On the other hand, solar self-consumption is a mega trend in many countries at the residential and small commercial levels (Farid et al. 2016). Thousands of small-scale storage systems have been deployed in recent years and are expected to boom in the coming decades, as described in Sect. 13.1. Already today aggregators are trying to pool storage assets to build up a virtual power plant with several megawatts of capacity for the energy and grid service markets. This combination of use cases makes it possible to achieve a maximum utilization rate and value maximization through a second dispatch. On the one hand this is the combination of the primary use case of prosumers with energy trading and energy retailing. The combination of renewable energy marketing and storage as a demand response resource for grid services will allow companies to maximize value for investors. Especially behind-the-meter, prosumer storage allows for a combination of a broad variety of applications. Being producer, consumer and storage operator at the same time makes it possible to compound several different levels of value for investors. At the same time, aggregated behind-the-meter storage at the prosumer level can also be used for energy trading to hedge or to provide any needed grid support services for the grid.

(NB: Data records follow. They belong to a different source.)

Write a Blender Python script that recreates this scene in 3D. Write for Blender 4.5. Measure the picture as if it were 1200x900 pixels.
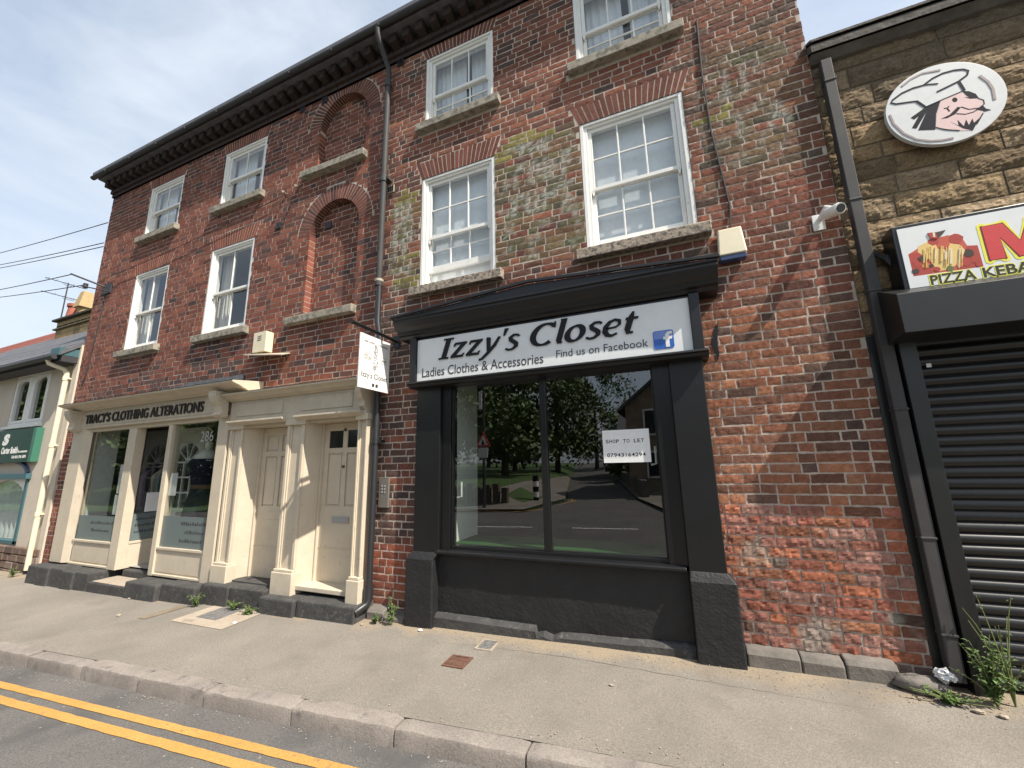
import bpy, bmesh, math, random
from mathutils import Vector, Matrix, noise
C = bpy.context
for o in list(bpy.data.objects): bpy.data.objects.remove(o)
SC = C.scene
COL = SC.collection
R = math.radians
rnd = random.Random(7)

# ------------------------------------------------------------------ camera, sky, sun, exposure
cam_d = bpy.data.cameras.new('camera'); cam = bpy.data.objects.new('camera', cam_d); COL.objects.link(cam)
cam_d.sensor_width = 36; cam_d.lens = 467.76/1200*36; cam_d.clip_end = 2000; cam_d.clip_start = 0.05
rx = Vector((0.924380262, 0.380884477, -0.021169461)); ux = Vector((0.094427449, -0.174696064, 0.980084048)); fx = Vector((-0.369600579, 0.907969328, 0.197451543))
m = Matrix((rx, ux, -fx)).transposed().to_4x4(); m.translation = Vector((0, -4.0, 1.64))
cam.matrix_world = m
SC.camera = cam

SUN = Vector((0.598, -0.199, 0.777)).normalized()
elev = math.asin(SUN.z)
w = bpy.data.worlds.new('World'); SC.world = w; w.use_nodes = True
nt = w.node_tree; nt.nodes.clear()
out = nt.nodes.new('ShaderNodeOutputWorld'); bg = nt.nodes.new('ShaderNodeBackground')
sky = nt.nodes.new('ShaderNodeTexSky'); sky.sky_type = 'NISHITA'; sky.sun_disc = False
sky.sun_elevation = elev; sky.sun_rotation = math.atan2(SUN.x, SUN.y)
sky.air_density = 1.0; sky.dust_density = 2.0; sky.ozone_density = 1.0
tc = nt.nodes.new('ShaderNodeTexCoord'); mp = nt.nodes.new('ShaderNodeMapping'); mp.inputs['Scale'].default_value = (1.0, 1.6, 3.2); mp.inputs['Rotation'].default_value = (0.3, 0.2, 0.5)
n1 = nt.nodes.new('ShaderNodeTexNoise'); n1.inputs['Scale'].default_value = 2.3; n1.inputs['Detail'].default_value = 9; n1.inputs['Roughness'].default_value = 0.55; n1.inputs['Distortion'].default_value = 0.35
cr = nt.nodes.new('ShaderNodeValToRGB'); cr.color_ramp.elements[0].position = 0.30; cr.color_ramp.elements[0].color = (0.38, 0.38, 0.38, 1); cr.color_ramp.elements[1].position = 0.72; cr.color_ramp.elements[1].color = (0.92, 0.92, 0.92, 1)
mx = nt.nodes.new('ShaderNodeMix'); mx.data_type = 'RGBA'; mx.inputs[7].default_value = (4.0, 4.4, 4.85, 1)
nt.links.new(tc.outputs['Generated'], mp.inputs['Vector']); nt.links.new(mp.outputs[0], n1.inputs['Vector']); nt.links.new(n1.outputs['Fac'], cr.inputs[0])
nt.links.new(cr.outputs[0], mx.inputs[0]); nt.links.new(sky.outputs[0], mx.inputs[6]); nt.links.new(mx.outputs[2], bg.inputs[0]); nt.links.new(bg.outputs[0], out.inputs[0])
bg.inputs[1].default_value = 0.115
sl = bpy.data.lights.new('sun', 'SUN'); sun = bpy.data.objects.new('sun', sl); COL.objects.link(sun)
sl.energy = 4.2; sl.angle = R(0.6); sl.color = (1.0, 0.93, 0.82)
sun.rotation_euler = (-SUN).to_track_quat('-Z', 'Y').to_euler()
SC.view_settings.view_transform = 'Standard'; SC.view_settings.look = 'None'; SC.view_settings.gamma = 1.0
SC.view_settings.exposure = 0.92
SC.render.engine = 'CYCLES'
SC.cycles.max_bounces = 6; SC.cycles.transparent_max_bounces = 16; SC.cycles.caustics_reflective = False; SC.cycles.caustics_refractive = False
SC.cycles.use_denoising = True

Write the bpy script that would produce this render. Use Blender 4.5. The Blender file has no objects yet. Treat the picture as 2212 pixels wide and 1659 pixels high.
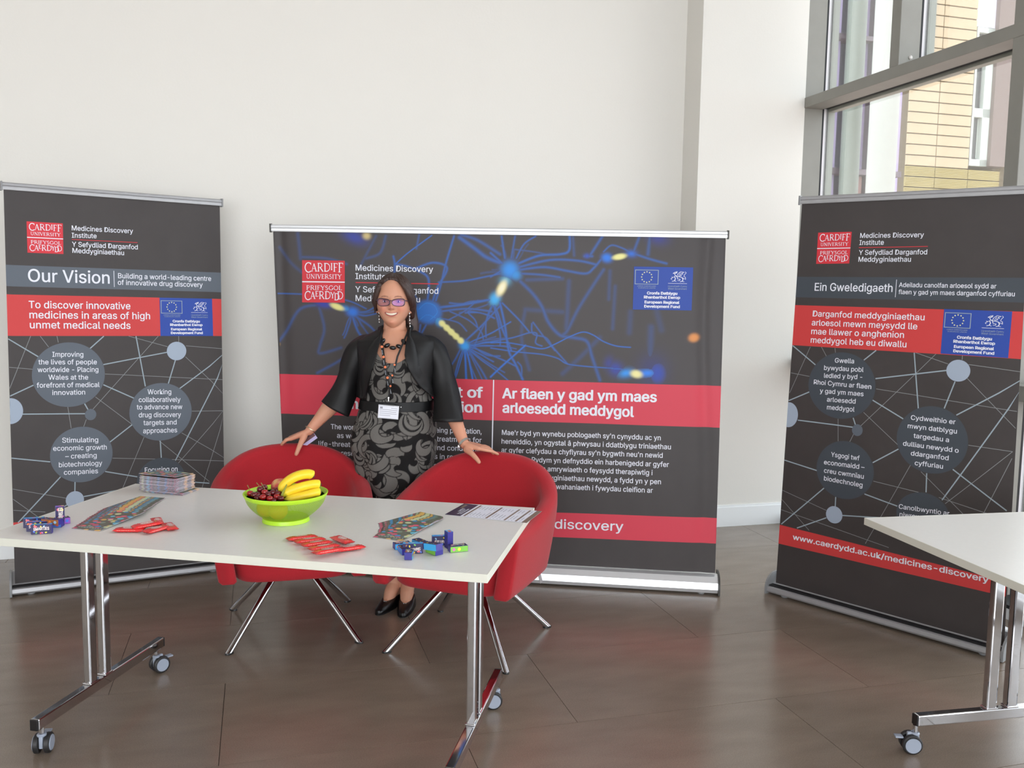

For example, the Rocky Mountain Institute has assessed how combinations of different use cases can stack this value (Farid et al. 2016). As shown by Fitzgerald et al. (2015) and by Sterner et al. (2015), for the German market, energy storage can be used for a variety of grid services. Storage units can, for example, be dispatched at times when they are not being used by prosumers for frequency control, with the owner receiving a capacity and utilization payment, or they can be used for intraday trading for arbitrage, much like in the case of pumped hydro storage. The results of Fitzgerald et al. (2015) especially show that behind-the-meter storage systems give the broadest variety of use cases and offer the greatest opportunities for stacking value through multiple applications. Stacking value will be important for bringing storage to the mass market. This variety of possible use cases gives prosumers with storage assets a specific role in new approaches to marketing renewable generation. The primary use case is strong enough to attract investors, while additional applications increase the value and accelerate the time to market of new models. Thus prosumers are already investing in the required infrastructure to create new markets for renewables at a much lower interest rate. The flexibility to combine or optimize all use cases for customers is the key for models like the sonnenCommunity as the regulatory environment in many countries is still under development and can change in many directions. Thus also today many regulatory barriers exist to full deployment of multi-use cases, for example due to system fees that must be paid for behind-the-meter storage or a lack of smart meter technology roll-out.